DB Life Cycle   «Prev  Next»

Description of the Stages in the DBLC

The five stages of the Database Life Cycle associated with each task:
The stages and the principal task associated with each are listed below.
  1. Requirements analysis: identify business objects
  2. Logical design: create a conceptual model
  3. Physical design: tweak database for performance
  4. Implementation: create SQL tables
  5. Monitoring, modification, maintenance: update records

Modern Database Life Cycle (DBLC) contains six phases:
  1. database initial study,
  2. database design,
  3. implementation and loading,
  4. testing and evaluation,
  5. operation, and
  6. maintenance and evolution.

Database Initial Study:

In the Database initial study, the designer must examine the current system's operation within the company and determine how and why the current system fails. The overall purpose of the database initial study is to:
  1. Analyze the company situation.
  2. Define problems and constraints.
  3. Define objectives.
  4. Define scope and boundaries.

a. Analyze the Company Situation:
The company situation describes the general conditions in which a company operates, its organizational structure, and its mission. To analyze the company situation, the database designer must discover what the company's operational components are, how they function, and how they interact.

b.

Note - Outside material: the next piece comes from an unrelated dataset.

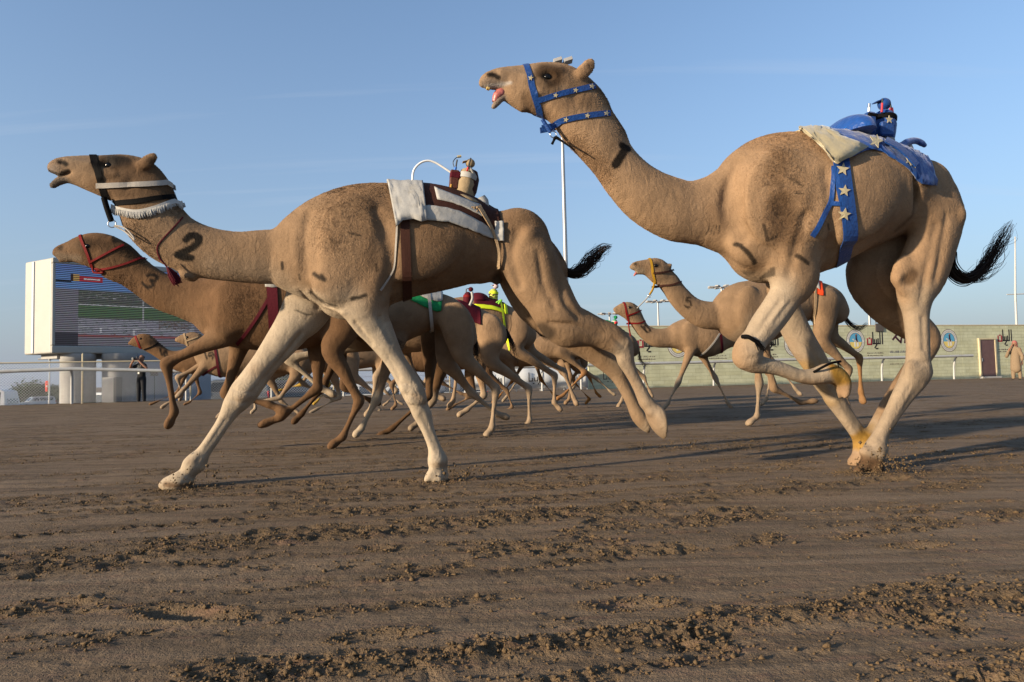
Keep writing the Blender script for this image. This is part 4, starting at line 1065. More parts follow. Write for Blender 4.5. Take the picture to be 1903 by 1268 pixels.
lg3 = [('fore', [(418, 622), (309, 676), (324, 766), (312, 792)], .13), ('fore', [(450, 625), (420, 732), (500, 752), (530, 764)], -.13),
       ('hind', [(655, 570), (618, 652), (668, 745), (637, 812), (614, 830)], .13), ('hind', [(640, 575), (592, 650), (590, 722), (522, 776), (484, 790)], -.13)]
C3 = camel(dict(label='brown camel with red halter and number 3 on its neck, in front of screen', at=(630, 830), phi=10, h=0.016, base=BROWN * 1.0, eye=(163, 458, 5), size=.95,
    axial=[(252, 470, 186, 503, .5), (268, 482, 216, 520, .52), (289, 497, 250, 545, .55), (315, 511, 292, 575, .58), (355, 517, 338, 592, .62), (398, 516, 384, 612, .72), (440, 505, 428, 642, 0.70), (490, 490, 490, 652, 0.75), (540, 488, 540, 652, 0.78), (590, 500, 590, 632, 0.78), (640, 526, 628, 618, 0.74), (680, 556, 655, 625, .75), (702, 590, 676, 640, .7)],
    head=[(250, 470, 190, 505, .42), (227, 448, 178, 500, .46), (198, 438, 160, 494, .52), (170, 441, 142, 488, .58), (142, 449, 126, 485, .6), (118, 455, 112, 482, .7), (106, 463, 103, 478, .85), (101, 468, 100, 475, .9)],
    extra=[([(206, 446, 7, .7, .05), (209, 436, 4, .5, .06)], .01), ([(206, 446, 7, .7, -.05), (214, 437, 4, .5, -.06)], .01), ([(128, 482, 7, .8), (112, 484, 5, .9)], .01)],
    legs=lg3, bulges=[(425, 570, .16, 34, .06, 55, .08, 10), (640, 590, .12, 26, .06, 34, .03, 0), (170, 452, .05, 12, .02, 6, .012, 10), (195, 478, .04, 24, .025, 14, .02, 25)],
    dents=[(114, 461, .05, 5, .02, 3.5, .006, 25, .5), (390, 570, .2, 12, .05, 40, .03, 5, .15)],
    paint=[([(113, 461)], 5, 2.5, DARK, .9, 1, .05), ([(110, 477), (150, 483)], 8, 6, PALE * .7, .5), ([(163, 457)], 15, 6, BROWN * .25, .85, 1, .05), ([(190, 455), (225, 460)], 14, 9, BROWN * .5, .6), ([(170, 480), (200, 490)], 12, 9, BROWN * .55, .5), ([(125, 465), (150, 462)], 10, 8, TAN * .8, .4), ([(215, 520), (250, 545)], 14, 10, BROWN * .5, .5), ([(240, 462), (265, 482)], 10, 8, BROWN * .4, .7), ([(205, 440)], 8, 4, BROWN * .3, .7), ([(330, 600), (420, 640)], 30, 25, TAN, .3),
           ([(440, 570), (470, 590), (500, 600)], 24, 14, None, .9), ([(185, 490), (260, 550)], 16, 10, None, .7)] + number([[(272, 512), (283, 510), (291, 515), (288, 522), (279, 521)], [(281, 523), (284, 531), (274, 535), (264, 527)]], 3.2) ))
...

Define Problems and Constraints:
The designer has both formal and informal sources of information. The process of defining problems might initially appear to be unstructured. Company end users are often unable to describe precisely the larger scope of company operations or to identify the real problems encountered during company operations.

c. Define Objectives:
A proposed database system must be designed to help solve at least the major problems identified during the problem discovery process. In any case, the database designer must begin to address the following questions:
  1. What is the proposed system's initial objective?
  2. Will the system interface with other existing or future systems in the company?
  3. Will the system share the data with other systems or users?

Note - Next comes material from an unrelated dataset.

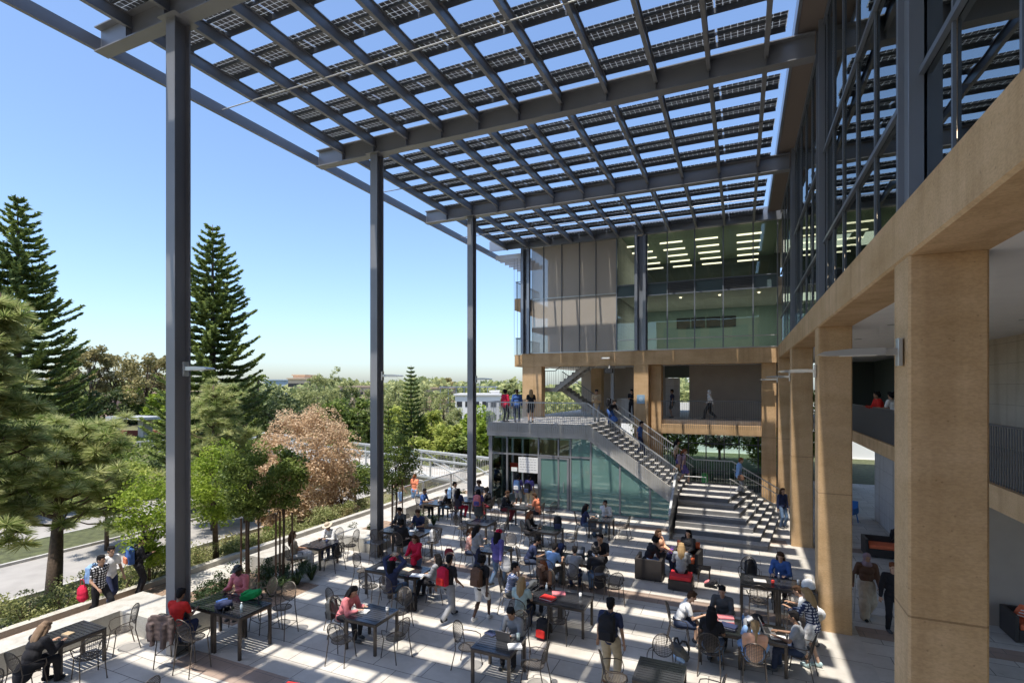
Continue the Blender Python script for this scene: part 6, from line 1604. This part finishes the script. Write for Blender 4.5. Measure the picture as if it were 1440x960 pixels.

d. Define Scope and Boundaries:
The designer must recognize the existence of two sets of limits:
  1. scope
  2. and boundaries.
The system's scope defines the extent of the design according to operational requirements. Will the database design encompass the entire organization, one or more departments within the organization, or one or more functions of a single department?
Knowing the scope helps in defining the required data structures, the type and number of entities, the physical size of the database, and so on. The proposed system is also subject to limits known as boundaries, which are external to the system.
Boundaries are also imposed by existing hardware and software.